Each line from the top of the listing through the one holding "for nm, me in" should be restated word for word, with nothing added and no pictures.

→ Dataset section
__________
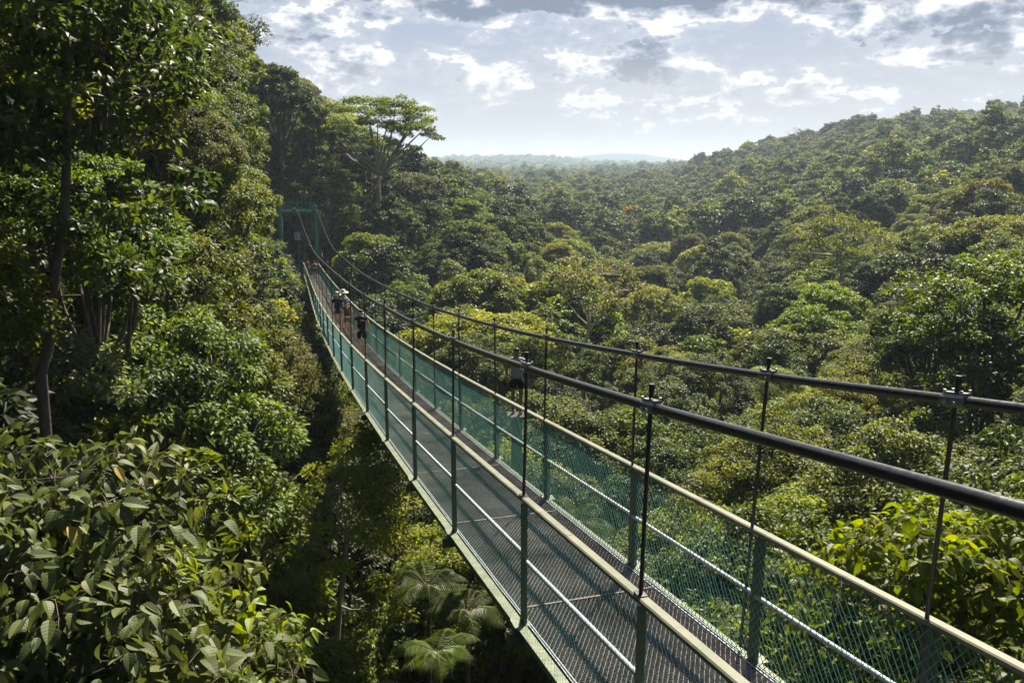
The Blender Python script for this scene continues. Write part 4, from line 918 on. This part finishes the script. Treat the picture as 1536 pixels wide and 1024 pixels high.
# tree ferns below the walkway
def fern_meshes(seed):
    g = np.random.default_rng(seed); m = MB(); P, D, N, S = [], [], [], []; fr = MB()
    m.tube([[0, 0, -6], [.05, 0, -1], [0, 0, 0]], [.09, .07, .08], 8)
    for i in range(13):
        a = i*2.4+g.uniform(-.2, .2); L_ = g.uniform(1.5, 2.0); rise = g.uniform(.25, .75); s = np.linspace(0, 1, 30)
        hz_ = L_*(s-.12*s**2); z = rise*np.sin(s*2.1)*1.0-.75*s**2.2; c_ = np.stack([hz_*math.cos(a), hz_*math.sin(a), z], 1)
        fr.tube(c_, np.linspace(.018, .004, 30), 4, cap=False); T_ = unit(np.gradient(c_, axis=0)); sd = unit(np.cross(T_, UP))
        for q in range(3, 30):
            w = .46*math.sin(math.pi*min(1, (.12+s[q]*.95)))**.8+.03
            for sg in (-1, 1): P.append(c_[q]); D.append(sd[q]*sg+T_[q]*.35-UP*.25); N.append(np.cross(sd[q], T_[q])+g.normal(0, .15, 3)); S.append(w)
    P, D, N, S = map(np.array, (P, D, N, S)); tf = (np.array([[0, 0, 0], [.2, .075, .02], [1, 0, -.15], [.2, -.075, .02]]), TPL4[1])
    V, Fc, ta = leafgeo(P, unit(D), unit(N), S, g.uniform(.35, .9, len(P)), tf); mm = rawmesh('fronds', V, [(Fc, 0)], [LM['lime2']], {'tint': ta})
    return m.mesh('trunk', BARK, smooth=True), mm, fr.mesh('frond_stalks', BARK, smooth=True)
LM['lime2'] = leafmat('leaf_fern', (.03, .055, .012), (.055, .09, .018), (.10, .14, .028))
fm = [fern_meshes(s) for s in (1, 2)]
for k, (u, v, Y, s, lab) in enumerate([(640, 862, 20.5, 1.0, 'tree fern with arching fronds just left of the walkway edge'), (700, 900, 17.5, .8, 'smaller tree fern half hidden under the walkway'), (655, 960, 16, .8, 'tree fern lowest in the dark gap below the walkway'),
                                       (862, 770, 21, 1.1, 'tree fern seen through the netting near the middle'), (905, 855, 16, .8, 'small fern crown seen through the netting under the right rail')]):
    r_ = empty('tree_fern', tuple(at(u, v+18, Y)), k*1.3); r_.scale = (s*.8,)*3; tag(r_, lab, 'tree fern', 'tree ferns below the walkway')
    for nm, me in zip(('trunk', 'fronds', 'frond_stalks'), fm[k % 2]): link(bpy.data.objects.new(nm, me), r_)

# ---- the forest itself
g = np.random.default_rng(77)
near_k = ['near_a', 'near_b', 'near_c', 'near_d', 'near_e']; mid_k = ['mid_%d' % q for q in range(10)]
cand = []
for (r0, r1, s, amax, sd) in ((9, 42, 4.6, 1.0, 1), (42, 75, 5.6, .9, 2), (75, 240, 8.6, .80, 3)):
    x, y = grid(r0, r1, s, amax, sd); H_ = canopy(x, y); G_ = ground(x, y)
    for a, b, h_, q in zip(x, y, H_, G_): cand.append((a, b, h_, q, math.hypot(a, b)))
# points of the walkway and portal that the forest leaves in sight
ys_ = np.linspace(3, 100, 60); cs_, _, ss_, _ = frame(ys_)
SIGHT = np.vstack([cs_-ss_*1.05-UP*.2, cs_+ss_*.9+UP*1.3, [[x_, PORTY, z_] for x_ in (px0-.4, px1+.4, (px0+px1)/2) for z_ in np.linspace(cP[0][2]+(2.0 if x_ < px1 else 0), ztop+1, 6)]])
SIGHT = np.vstack([SIGHT]+[[at(u_, v_, YU-8)] for u_ in (492, 520, 550, 580, 610, 640) for v_ in (170, 205, 235)]+[[at(u_, v_, YU-8)] for u_ in (555, 575) for v_ in (265, 295)]+[[at(u_, v_, 14.6)] for u_, v_ in ((66, 545), (75, 480), (84, 410), (92, 350))])
SIGHT = SIGHT-np.array([0, 0, CZ])
ind = []
for a, b, h_, q, r in cand:
    if any(math.hypot(a-cx_, b-cy_) < cr_ for cx_, cy_, cr_ in clear): continue
    top = h_+g.uniform(-1, .6)*np.interp(r, [10, 60, 200], [1.0, 3.4, 6.])
    if r < 42: kd = near_k[g.choice(5, p=[.28, .26, .20, .0 if r < 26 else .08, .26 if r < 26 else .18])]
    else: kd = mid_k[g.choice(10, p=[.15, .13, .15, .08, .145, .12, .09, .10, .0, .035])]
    if 42 <= r < 62: kd = near_k[g.integers(5)]
    _, _, ph, prc = PR[kd]
    s = g.uniform(.78, 1.2)*np.interp(r, [10, 40, 80, 200], [.72, .82, .98, 1.15])
    if r > 70 and g.random() < .10: s *= 1.3; top += 2.5; s = max(s, (top-q)/ph*.8)
    R_ = prc*s; d = abs(float(off_bridge(a, b)))*.95
    if b < Y1+2 and d < R_+1.3:
        lim = float(bz_(b))-.9-.25*max(0, 2.5-d)
        if top > lim and d > R_*.55+1.2 : 
            s *= max(.5, (d-1.3)/R_)          # slimmer next to the walkway
        elif top > lim: top = lim-.3
    if math.hypot(a, b)-R_ < 5.5 and top > CZ-6: continue
    tt_ = np.clip((SIGHT[:, 0]*a+SIGHT[:, 1]*b)/(SIGHT[:, 0]**2+SIGHT[:, 1]**2), 0, 1); ok = (tt_ > .05)
    dd = np.hypot(SIGHT[:, 0]*tt_-a, SIGHT[:, 1]*tt_-b); hit = ok & (dd < R_*.92)
    if hit.any():
        fall = (1-np.sqrt(np.clip(1-(dd[hit]/R_)**2, 0, 1)))*R_*.9
        lim = float((CZ+SIGHT[hit, 2]*tt_[hit]+fall).min())
        if top > lim+6.5: continue
        top = min(top, lim)
    ind.append((a, b, top, kd, s, r))
# keep the ones in view as individuals, nearest first
def vis(a, b, top, R_):
    u, v, d = proj([[a, b, top]]); m_ = R_/max(d[0], 1)*F
    return d[0] > 1 and -m_ < u[0] < 1536+m_ and -m_ < v[0] < 1024+m_*1.2
ind = [t_ for t_ in ind if vis(t_[0], t_[1], t_[2], PR[t_[3]][3]*t_[4]+.5) or t_[5] < 40]
ind.sort(key=lambda t_: t_[5]); NI = 300
words = {'green': 'mid-green', 'olive': 'olive', 'deep': 'dark green', 'grey': 'grey-green', 'rust': 'rusty brown-green', 'lime': 'lime'}
MARKS = [(565, 180, 'umbrella tree'), (446, 330, 'far portal'), (530, 480, 'group of walkers'), (782, 560, 'lone standing figure'), (975, 610, 'thick cable clamp over the deck'), (1148, 564, 'middle clamp of the outer cable'), (1428, 602, 'last clamp of the outer cable'),
         (110, 850, 'big-leaved shrub'), (1380, 880, 'lime broadleaf treetop'), (80, 450, 'bare leaning trunk'), (1197, 200, 'bare ridge tree'), (885, 440, 'pale forked tree'), (1260, 360, 'broad pale spreading tree'), (1460, 500, 'big forked tree by the frame edge'), (640, 880, 'arching tree fern'), (300, 250, 'bright hillside'), (800, 250, 'distant skyline'), (530, 760, 'lacy tree below the deck')]
used_labels = {}; rows = []
for k, (a, b, top, kd, s, r) in enumerate(ind[:NI]):
    tr, cr, ph, prc = PR[kd]; root = empty('forest_tree', (a, b, top-ph*s), g.uniform(0, 6.28)); root.scale = (s, s, s)
    u, v, d = proj([[a, b, top-1.5*s]]); mt = words[[m_ for m_ in LM if cr.materials[0].name == LM[m_].name][0]]
    pu, pv = float(u[0]), float(v[0]); L_ = sorted(MARKS, key=lambda q: math.hypot(q[0]-pu, q[1]-pv))
    shp = 'slim' if prc < 4.3 else 'rounded' if prc < 5.4 else 'broad'; hb = 'low' if s < .8 else 'tall' if s > 1.0 else 'mid-height'
    opts = []
    for mu, mv, nm in L_[:4]:
        du, dv = pu-mu, pv-mv; dist = math.hypot(du, dv); ang = math.degrees(math.atan2(-dv, du)) % 360
        dr = ['to the east of', 'up and east of', 'above', 'up and west of', 'to the west of', 'down and west of', 'below', 'down and east of'][int((ang+22.5)//45) % 8]
        opts.append('%s%s the %s' % ('close ' if dist < 70 else '' if dist < 160 else 'well ' if dist < 300 else 'far ', dr, nm))
    lab = None
    for o_ in opts[:2]:
        for x_ in ('', hb):
            c_ = ' '.join(q for q in (x_, mt, shp, 'tree', o_) if q)
            if c_ not in used_labels: lab = c_; break
        if lab: break
    if not lab:
        for o_ in opts:
            for x_ in ('smaller', 'more distant', 'half hidden', 'neighbouring', 'shaded', 'dense-leaved', 'lower'):
                c_ = ' '.join((x_, mt, shp, 'tree', o_))
                if len((x_+' '+mt+' '+o_).split()) > 13: continue
                if x_ == 'smaller' and s > .85 or x_ == 'more distant' and r < 60: continue
                if c_ not in used_labels: lab = c_; break
            if lab: break
    lab = (lab or c_).replace('last clamp of the outer cable', 'last outer cable clamp').replace('thick cable clamp over the deck', 'thick clamp over the deck').replace('big forked tree by the frame edge', 'big forked edge tree').replace('to the east of', 'east of').replace('to the west of', 'west of'); used_labels[lab] = 1; used_labels[c_] = 1
    lab = lab.replace('up and east of', 'up and rightwards of').replace('down and east of', 'down and rightwards of').replace('east of', 'rightwards of').replace('up and west of', 'up and leftwards of').replace('down and west of', 'down and leftwards of').replace('west of', 'leftwards of')
    tag(root, lab, 'tree', 'trees of the rainforest canopy')
    link(bpy.data.objects.new('trunk', tr), root); link(bpy.data.objects.new('crown', cr), root)
print('individual trees', min(NI, len(ind)), 'of', len(ind), 'up to', round(ind[min(NI, len(ind))-1][5]))
midcol = bpy.data.collections.new('mid_tree_kinds')
for q in range(10): midcol.objects.link(bpy.data.objects.new('midk_%d' % q, joined('mid_tree', PR['mid_%d' % q][0], PR['mid_%d' % q][1])))
rest = ind[NI:]; P = []; 
if rest:
    for (a, b, top, kd, s, r) in rest: P.append((a, b, top-PR[kd][2]*s))
    scatter_obj('forest_mass_near', P, [int(t_[3][4:]) if t_[3][:3] == 'mid' else 0 for t_ in rest], g.uniform(0, 6.28, len(rest)), [t_[4] for t_ in rest], midcol, 'unbroken forest canopy filling the valley behind the nearest trees', 'forest')
x, y = grid(240, 900, 9.4, .72, 4); x2, y2 = grid(900, 1500, 11, .70, 5)
def keep(x, y, top, m_):
    u, v, d = proj(np.stack([x, y, top], 1)); return (d > 1) & (u > -m_) & (u < 1536+m_)
for nm, (x, y), coll, n_, sm, lab in (('forest_mass_far', (np.append(x, x2), np.append(y, y2)), farcol, 9, 1., 'forested far slopes and valley of countless small crowns'),
                                  ('forest_mass_horizon', grid(1500, 3700, 17, .70, 6), vfcol, 5, 1.6, 'hazy blue-green forest on the farthest ridges')):
    r = np.hypot(x, y); top = canopy(x, y)+(g.uniform(-1, .7, len(x))+.8*(g.random(len(x)) < .05))*np.interp(r, [200, 900, 2500], [5., 6., 8.]); k = keep(x, y, top, 60); x, y, top, r = x[k], y[k], top[k], r[k]
    gz_ = ground(x, y); em_ = g.random(len(x)) < .09; s = g.uniform(.85, 1.3, len(x))*sm*np.where(r > 900, 1.1, 1.05)*np.where(em_, 1.3, 1.); top = top+em_*3.5; z = np.where(r > 1500, gz_-5*s, top-15*s)
    scatter_obj(nm, np.stack([x, y, z], 1), np.where(g.random(len(x)) < .004, n_-1, g.integers(0, n_-1, len(x))), g.uniform(0, 6.28, len(x)), s, coll, lab, 'forest')
    print(nm, len(x))
# undergrowth
x, y = grid(5, 150, 2.7, .95, 8); k = keep(x, y, ground(x, y), 200); x, y = x[k], y[k]; s = g.uniform(.7, 1.6, len(x))
scatter_obj('undergrowth', np.stack([x, y, ground(x, y)-.3], 1), g.integers(0, 4, len(x)), g.uniform(0, 6.28, len(x)), s, bushcol, 'dense shady undergrowth of bushes covering the forest floor', 'undergrowth')

# ------------------------------------------------------------ haze
HZ, t = newmat('haze_air')
pv = t.n('ShaderNodeVolumePrincipled', i={'Color': (.64, .79, 1.0, 1), 'Density': .00021, 'Anisotropy': .1}); t.n('ShaderNodeOutputMaterial', i={1: pv.outputs[0]})
m = MB(); zlo = float(gz.min())-1.5; zhi = CZ+75; m.box([0, 0, (zlo+zhi)/2], (13600, 13600, zhi-zlo)); o = m.build('haze', HZ); tag(o, 'thin pale haze filling the valley air', 'haze', kind='stuff')
print('terrain', gz.min(), gz.max())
__________
→ Full output
The Blender Python script for this scene continues. Write part 4, from line 918 on. This part finishes the script. Treat the picture as 1536 pixels wide and 1024 pixels high.
# tree ferns below the walkway
def fern_meshes(seed):
    g = np.random.default_rng(seed); m = MB(); P, D, N, S = [], [], [], []; fr = MB()
    m.tube([[0, 0, -6], [.05, 0, -1], [0, 0, 0]], [.09, .07, .08], 8)
    for i in range(13):
        a = i*2.4+g.uniform(-.2, .2); L_ = g.uniform(1.5, 2.0); rise = g.uniform(.25, .75); s = np.linspace(0, 1, 30)
        hz_ = L_*(s-.12*s**2); z = rise*np.sin(s*2.1)*1.0-.75*s**2.2; c_ = np.stack([hz_*math.cos(a), hz_*math.sin(a), z], 1)
        fr.tube(c_, np.linspace(.018, .004, 30), 4, cap=False); T_ = unit(np.gradient(c_, axis=0)); sd = unit(np.cross(T_, UP))
        for q in range(3, 30):
            w = .46*math.sin(math.pi*min(1, (.12+s[q]*.95)))**.8+.03
            for sg in (-1, 1): P.append(c_[q]); D.append(sd[q]*sg+T_[q]*.35-UP*.25); N.append(np.cross(sd[q], T_[q])+g.normal(0, .15, 3)); S.append(w)
    P, D, N, S = map(np.array, (P, D, N, S)); tf = (np.array([[0, 0, 0], [.2, .075, .02], [1, 0, -.15], [.2, -.075, .02]]), TPL4[1])
    V, Fc, ta = leafgeo(P, unit(D), unit(N), S, g.uniform(.35, .9, len(P)), tf); mm = rawmesh('fronds', V, [(Fc, 0)], [LM['lime2']], {'tint': ta})
    return m.mesh('trunk', BARK, smooth=True), mm, fr.mesh('frond_stalks', BARK, smooth=True)
LM['lime2'] = leafmat('leaf_fern', (.03, .055, .012), (.055, .09, .018), (.10, .14, .028))
fm = [fern_meshes(s) for s in (1, 2)]
for k, (u, v, Y, s, lab) in enumerate([(640, 862, 20.5, 1.0, 'tree fern with arching fronds just left of the walkway edge'), (700, 900, 17.5, .8, 'smaller tree fern half hidden under the walkway'), (655, 960, 16, .8, 'tree fern lowest in the dark gap below the walkway'),
                                       (862, 770, 21, 1.1, 'tree fern seen through the netting near the middle'), (905, 855, 16, .8, 'small fern crown seen through the netting under the right rail')]):
    r_ = empty('tree_fern', tuple(at(u, v+18, Y)), k*1.3); r_.scale = (s*.8,)*3; tag(r_, lab, 'tree fern', 'tree ferns below the walkway')
    for nm, me in zip(('trunk', 'fronds', 'frond_stalks'), fm[k % 2]): link(bpy.data.objects.new(nm, me), r_)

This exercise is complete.